- Capitalism and Alternatives -

Not taxes. Tax credits.

Posted by: Garloo on March 02, 19100 at 10:34:12:

In Reply to: That is damn right, the logic of demand and supply has created an education system that bares absolutely no resemblance to the real world. posted by Lark on March 01, 19100 at 13:30:10:


: Now this I hate, there has never been, in any country let alone America, a no nonsense government that was prepared to tackle socially constructed problems, prepared to say this needs fixing now you can mess around and have governments taxing you by stealth for years and years and years, money pissed away on bureacracy etc. and half assed measures or you can accept a period of 'take no prisoners' tax and reform to solve the problems once and for all.

Garloo: There are, in fact, historic amounts of tax money being dumped into education in America these days. About $9,000 per student in MN. Yet there has never been a link between high spending and high test scores presumably because the money never makes it to the classroom. There are scores of assistant principles, associate principles, assistants to the associate principles, councelors, grief councelors, child-welfare-hug-developement-workers, peer group specialist, child developement workers, child psycologists, motivational mentors, trans-gendered-health-and-wellness commitees and the rest of that hooey, all making as much as three times the salary of the average teacher.

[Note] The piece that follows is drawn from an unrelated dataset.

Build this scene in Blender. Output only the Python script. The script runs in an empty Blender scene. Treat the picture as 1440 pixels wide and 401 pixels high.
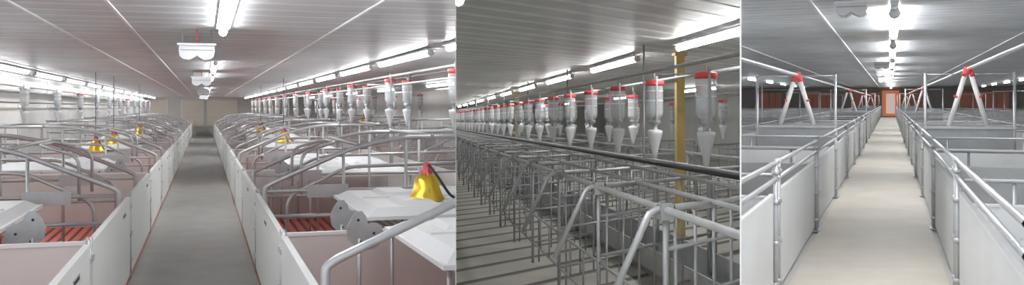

As one of the largest supporters of the DFL, the tenured teachers will do little to reform the problem from within. The DFL fights to keep their hapless dupe programs in place and throw a little more of my money at the problem so they can look good and stay in office. They promise the teachers union that they will vote down tuition tax credits and school vouchers, anything that would benefit the private schools and the children that might potentially better themselves there. It stinks. Throwing more tax money at the problem won't fix it. Privatisation will.

I am always surprised that the monopoly hating left openly embraces the stranglehold the US government has on the education of their children. I don't suggest that all schools be private but with a tax credit for tuition, parents who wish to send their kids to private schools won't have to pay twice. With the $9,000 per year the state spends on redundant, pseudo programs and employees they could afford the very best private schools of their choice. That is the kind of reform needed to make the public schools in America sit up and take notice.